DIRECTIONS FOR THIS TASK: The required output consists solely of the lines from the top of the listing through the line containing "M_kerb = kerb_material()", transcribed exactly.

PROVIDED MATERIAL:
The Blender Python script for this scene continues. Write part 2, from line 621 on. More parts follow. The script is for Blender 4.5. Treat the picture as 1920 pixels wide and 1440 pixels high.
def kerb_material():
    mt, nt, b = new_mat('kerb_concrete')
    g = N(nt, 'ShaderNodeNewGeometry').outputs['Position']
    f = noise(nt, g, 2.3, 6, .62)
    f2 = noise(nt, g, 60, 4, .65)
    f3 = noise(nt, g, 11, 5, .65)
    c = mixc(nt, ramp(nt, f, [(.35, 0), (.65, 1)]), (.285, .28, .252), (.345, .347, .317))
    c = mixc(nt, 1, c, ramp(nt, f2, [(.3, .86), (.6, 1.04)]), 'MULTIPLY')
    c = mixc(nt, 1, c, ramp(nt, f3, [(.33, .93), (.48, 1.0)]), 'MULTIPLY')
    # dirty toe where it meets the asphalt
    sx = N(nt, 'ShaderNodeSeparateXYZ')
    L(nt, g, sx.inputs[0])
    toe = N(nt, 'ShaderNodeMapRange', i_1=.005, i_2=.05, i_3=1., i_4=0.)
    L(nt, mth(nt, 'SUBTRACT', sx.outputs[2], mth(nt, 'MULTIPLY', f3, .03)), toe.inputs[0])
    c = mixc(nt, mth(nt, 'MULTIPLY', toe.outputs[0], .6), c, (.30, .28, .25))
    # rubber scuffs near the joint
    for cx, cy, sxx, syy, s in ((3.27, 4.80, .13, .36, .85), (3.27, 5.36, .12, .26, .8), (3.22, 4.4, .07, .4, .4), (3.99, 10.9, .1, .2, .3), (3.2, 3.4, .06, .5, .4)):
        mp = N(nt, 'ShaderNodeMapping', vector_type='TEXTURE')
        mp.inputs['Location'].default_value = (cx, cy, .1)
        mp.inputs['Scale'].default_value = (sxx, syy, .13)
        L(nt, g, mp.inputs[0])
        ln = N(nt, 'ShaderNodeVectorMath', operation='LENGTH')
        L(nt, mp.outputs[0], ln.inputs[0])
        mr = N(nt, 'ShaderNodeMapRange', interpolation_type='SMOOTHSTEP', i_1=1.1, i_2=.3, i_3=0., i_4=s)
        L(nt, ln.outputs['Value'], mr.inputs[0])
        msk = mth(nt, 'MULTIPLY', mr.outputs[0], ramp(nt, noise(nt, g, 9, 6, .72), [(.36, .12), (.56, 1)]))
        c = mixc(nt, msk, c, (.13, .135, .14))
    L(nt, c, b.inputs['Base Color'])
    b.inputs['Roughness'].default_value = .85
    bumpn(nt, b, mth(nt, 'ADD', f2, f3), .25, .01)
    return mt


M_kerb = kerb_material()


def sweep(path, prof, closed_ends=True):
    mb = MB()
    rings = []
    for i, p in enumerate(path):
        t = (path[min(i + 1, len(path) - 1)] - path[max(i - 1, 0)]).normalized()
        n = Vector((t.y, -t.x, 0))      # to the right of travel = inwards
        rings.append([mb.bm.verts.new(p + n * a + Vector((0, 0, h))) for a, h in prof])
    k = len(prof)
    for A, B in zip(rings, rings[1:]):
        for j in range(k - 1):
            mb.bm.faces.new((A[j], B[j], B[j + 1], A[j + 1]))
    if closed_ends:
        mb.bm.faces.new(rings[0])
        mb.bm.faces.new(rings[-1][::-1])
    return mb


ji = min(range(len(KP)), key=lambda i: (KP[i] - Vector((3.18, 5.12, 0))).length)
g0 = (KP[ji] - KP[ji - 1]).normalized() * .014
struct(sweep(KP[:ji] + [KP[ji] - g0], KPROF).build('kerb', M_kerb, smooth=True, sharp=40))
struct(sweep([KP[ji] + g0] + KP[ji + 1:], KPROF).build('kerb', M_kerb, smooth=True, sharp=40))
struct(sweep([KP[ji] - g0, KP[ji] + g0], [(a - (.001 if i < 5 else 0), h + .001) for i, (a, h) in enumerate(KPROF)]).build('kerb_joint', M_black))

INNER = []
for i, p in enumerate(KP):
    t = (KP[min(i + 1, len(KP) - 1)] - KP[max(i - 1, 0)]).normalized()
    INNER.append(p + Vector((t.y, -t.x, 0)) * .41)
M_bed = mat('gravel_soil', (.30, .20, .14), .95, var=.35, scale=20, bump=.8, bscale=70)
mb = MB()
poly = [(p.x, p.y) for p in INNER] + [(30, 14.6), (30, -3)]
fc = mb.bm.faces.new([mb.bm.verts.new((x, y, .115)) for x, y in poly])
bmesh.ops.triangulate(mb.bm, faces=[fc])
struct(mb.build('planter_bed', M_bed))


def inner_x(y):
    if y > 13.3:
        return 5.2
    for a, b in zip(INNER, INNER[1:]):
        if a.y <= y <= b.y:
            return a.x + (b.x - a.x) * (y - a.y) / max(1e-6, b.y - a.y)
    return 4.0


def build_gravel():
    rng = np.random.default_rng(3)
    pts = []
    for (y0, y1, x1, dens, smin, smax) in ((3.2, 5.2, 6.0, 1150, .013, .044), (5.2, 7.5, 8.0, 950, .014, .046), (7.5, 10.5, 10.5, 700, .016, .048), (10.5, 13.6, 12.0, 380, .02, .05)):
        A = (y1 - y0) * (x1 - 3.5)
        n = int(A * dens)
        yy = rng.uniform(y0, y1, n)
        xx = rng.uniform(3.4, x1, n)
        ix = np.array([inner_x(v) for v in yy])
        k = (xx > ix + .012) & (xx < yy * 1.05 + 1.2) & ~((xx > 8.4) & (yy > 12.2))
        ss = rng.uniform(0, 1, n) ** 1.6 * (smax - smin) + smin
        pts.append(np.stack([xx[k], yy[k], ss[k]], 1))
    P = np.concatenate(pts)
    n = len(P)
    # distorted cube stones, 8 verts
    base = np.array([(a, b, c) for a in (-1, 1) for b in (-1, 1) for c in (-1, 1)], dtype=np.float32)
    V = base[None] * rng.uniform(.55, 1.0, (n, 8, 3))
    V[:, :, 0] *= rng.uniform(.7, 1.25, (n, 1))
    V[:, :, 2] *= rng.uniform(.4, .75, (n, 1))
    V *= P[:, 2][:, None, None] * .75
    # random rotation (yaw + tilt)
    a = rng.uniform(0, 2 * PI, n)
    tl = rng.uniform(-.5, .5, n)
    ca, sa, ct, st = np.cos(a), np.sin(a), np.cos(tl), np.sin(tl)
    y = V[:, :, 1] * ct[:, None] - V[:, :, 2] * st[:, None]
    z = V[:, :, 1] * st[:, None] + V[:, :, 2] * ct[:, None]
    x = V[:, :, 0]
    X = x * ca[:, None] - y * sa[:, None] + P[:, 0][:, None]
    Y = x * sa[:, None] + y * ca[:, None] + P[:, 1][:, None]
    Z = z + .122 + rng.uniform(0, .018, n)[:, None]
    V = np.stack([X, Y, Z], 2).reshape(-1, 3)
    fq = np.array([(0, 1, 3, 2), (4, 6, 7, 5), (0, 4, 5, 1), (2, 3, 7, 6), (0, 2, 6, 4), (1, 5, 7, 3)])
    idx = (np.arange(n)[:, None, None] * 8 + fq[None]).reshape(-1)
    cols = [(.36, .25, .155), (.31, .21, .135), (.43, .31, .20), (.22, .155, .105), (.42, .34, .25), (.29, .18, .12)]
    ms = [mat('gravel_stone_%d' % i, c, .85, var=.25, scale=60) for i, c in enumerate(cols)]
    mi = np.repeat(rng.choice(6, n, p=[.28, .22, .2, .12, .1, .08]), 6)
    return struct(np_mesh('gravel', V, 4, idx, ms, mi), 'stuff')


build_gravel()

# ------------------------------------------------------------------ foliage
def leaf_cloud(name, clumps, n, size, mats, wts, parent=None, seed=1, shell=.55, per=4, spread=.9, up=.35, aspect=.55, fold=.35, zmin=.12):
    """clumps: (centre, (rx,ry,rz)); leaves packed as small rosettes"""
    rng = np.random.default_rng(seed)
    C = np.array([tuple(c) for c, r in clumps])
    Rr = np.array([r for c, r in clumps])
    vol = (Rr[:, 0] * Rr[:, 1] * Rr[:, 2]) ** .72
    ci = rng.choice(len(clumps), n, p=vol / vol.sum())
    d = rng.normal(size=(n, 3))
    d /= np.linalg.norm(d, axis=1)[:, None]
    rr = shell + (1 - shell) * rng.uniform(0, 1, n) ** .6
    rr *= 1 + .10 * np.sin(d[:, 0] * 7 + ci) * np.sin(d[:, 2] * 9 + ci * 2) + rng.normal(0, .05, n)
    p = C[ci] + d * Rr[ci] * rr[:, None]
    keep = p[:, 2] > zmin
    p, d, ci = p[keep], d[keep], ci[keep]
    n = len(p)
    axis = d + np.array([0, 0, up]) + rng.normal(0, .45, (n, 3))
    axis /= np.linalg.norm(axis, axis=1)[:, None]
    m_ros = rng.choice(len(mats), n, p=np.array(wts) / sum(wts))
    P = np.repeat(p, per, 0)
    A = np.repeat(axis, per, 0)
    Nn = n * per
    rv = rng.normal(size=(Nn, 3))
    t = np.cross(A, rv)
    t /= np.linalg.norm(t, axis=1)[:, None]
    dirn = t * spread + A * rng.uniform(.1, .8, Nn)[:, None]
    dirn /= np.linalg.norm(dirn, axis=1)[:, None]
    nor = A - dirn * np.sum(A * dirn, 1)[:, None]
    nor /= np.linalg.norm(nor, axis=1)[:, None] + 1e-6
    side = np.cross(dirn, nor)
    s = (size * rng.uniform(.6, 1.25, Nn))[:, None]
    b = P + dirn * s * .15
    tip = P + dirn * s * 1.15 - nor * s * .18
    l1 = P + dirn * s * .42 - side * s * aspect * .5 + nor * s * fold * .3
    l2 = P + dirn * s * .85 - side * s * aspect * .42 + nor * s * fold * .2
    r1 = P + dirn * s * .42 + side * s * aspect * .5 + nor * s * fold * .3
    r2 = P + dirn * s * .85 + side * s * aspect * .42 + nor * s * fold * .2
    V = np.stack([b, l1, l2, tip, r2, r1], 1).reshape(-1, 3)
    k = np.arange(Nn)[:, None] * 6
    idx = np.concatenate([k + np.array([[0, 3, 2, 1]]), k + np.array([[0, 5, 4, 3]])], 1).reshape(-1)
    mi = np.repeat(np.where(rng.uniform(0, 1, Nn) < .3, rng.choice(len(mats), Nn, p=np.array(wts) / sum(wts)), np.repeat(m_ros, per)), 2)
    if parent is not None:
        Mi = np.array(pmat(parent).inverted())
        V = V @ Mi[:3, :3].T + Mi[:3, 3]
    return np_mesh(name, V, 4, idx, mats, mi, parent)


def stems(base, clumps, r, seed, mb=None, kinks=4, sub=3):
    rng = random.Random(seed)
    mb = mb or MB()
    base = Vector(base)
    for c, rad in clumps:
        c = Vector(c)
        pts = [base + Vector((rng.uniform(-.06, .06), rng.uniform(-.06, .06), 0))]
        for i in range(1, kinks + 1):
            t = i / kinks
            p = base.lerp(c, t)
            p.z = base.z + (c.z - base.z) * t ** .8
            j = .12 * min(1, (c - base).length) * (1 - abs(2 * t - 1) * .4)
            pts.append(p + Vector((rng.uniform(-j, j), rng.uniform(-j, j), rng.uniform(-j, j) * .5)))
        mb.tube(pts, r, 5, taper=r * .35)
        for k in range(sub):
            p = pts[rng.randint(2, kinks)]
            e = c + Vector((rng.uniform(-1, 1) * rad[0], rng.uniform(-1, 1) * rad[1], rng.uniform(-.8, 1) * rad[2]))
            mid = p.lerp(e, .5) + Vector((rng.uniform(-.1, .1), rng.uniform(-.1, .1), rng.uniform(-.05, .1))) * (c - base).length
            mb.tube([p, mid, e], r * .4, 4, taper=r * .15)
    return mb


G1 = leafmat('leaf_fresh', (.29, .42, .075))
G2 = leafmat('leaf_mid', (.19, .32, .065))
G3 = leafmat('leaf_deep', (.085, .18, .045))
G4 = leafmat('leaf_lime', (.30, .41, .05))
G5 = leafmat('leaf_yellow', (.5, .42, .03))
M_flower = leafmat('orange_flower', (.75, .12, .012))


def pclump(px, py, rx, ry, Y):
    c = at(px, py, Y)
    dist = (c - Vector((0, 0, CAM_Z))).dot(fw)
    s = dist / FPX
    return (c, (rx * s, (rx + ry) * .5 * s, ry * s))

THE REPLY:
The Blender Python script for this scene continues. Write part 2, from line 621 on. More parts follow. The script is for Blender 4.5. Treat the picture as 1920 pixels wide and 1440 pixels high.
def kerb_material():
    mt, nt, b = new_mat('kerb_concrete')
    g = N(nt, 'ShaderNodeNewGeometry').outputs['Position']
    f = noise(nt, g, 2.3, 6, .62)
    f2 = noise(nt, g, 60, 4, .65)
    f3 = noise(nt, g, 11, 5, .65)
    c = mixc(nt, ramp(nt, f, [(.35, 0), (.65, 1)]), (.285, .28, .252), (.345, .347, .317))
    c = mixc(nt, 1, c, ramp(nt, f2, [(.3, .86), (.6, 1.04)]), 'MULTIPLY')
    c = mixc(nt, 1, c, ramp(nt, f3, [(.33, .93), (.48, 1.0)]), 'MULTIPLY')
    # dirty toe where it meets the asphalt
    sx = N(nt, 'ShaderNodeSeparateXYZ')
    L(nt, g, sx.inputs[0])
    toe = N(nt, 'ShaderNodeMapRange', i_1=.005, i_2=.05, i_3=1., i_4=0.)
    L(nt, mth(nt, 'SUBTRACT', sx.outputs[2], mth(nt, 'MULTIPLY', f3, .03)), toe.inputs[0])
    c = mixc(nt, mth(nt, 'MULTIPLY', toe.outputs[0], .6), c, (.30, .28, .25))
    # rubber scuffs near the joint
    for cx, cy, sxx, syy, s in ((3.27, 4.80, .13, .36, .85), (3.27, 5.36, .12, .26, .8), (3.22, 4.4, .07, .4, .4), (3.99, 10.9, .1, .2, .3), (3.2, 3.4, .06, .5, .4)):
        mp = N(nt, 'ShaderNodeMapping', vector_type='TEXTURE')
        mp.inputs['Location'].default_value = (cx, cy, .1)
        mp.inputs['Scale'].default_value = (sxx, syy, .13)
        L(nt, g, mp.inputs[0])
        ln = N(nt, 'ShaderNodeVectorMath', operation='LENGTH')
        L(nt, mp.outputs[0], ln.inputs[0])
        mr = N(nt, 'ShaderNodeMapRange', interpolation_type='SMOOTHSTEP', i_1=1.1, i_2=.3, i_3=0., i_4=s)
        L(nt, ln.outputs['Value'], mr.inputs[0])
        msk = mth(nt, 'MULTIPLY', mr.outputs[0], ramp(nt, noise(nt, g, 9, 6, .72), [(.36, .12), (.56, 1)]))
        c = mixc(nt, msk, c, (.13, .135, .14))
    L(nt, c, b.inputs['Base Color'])
    b.inputs['Roughness'].default_value = .85
    bumpn(nt, b, mth(nt, 'ADD', f2, f3), .25, .01)
    return mt


M_kerb = kerb_material()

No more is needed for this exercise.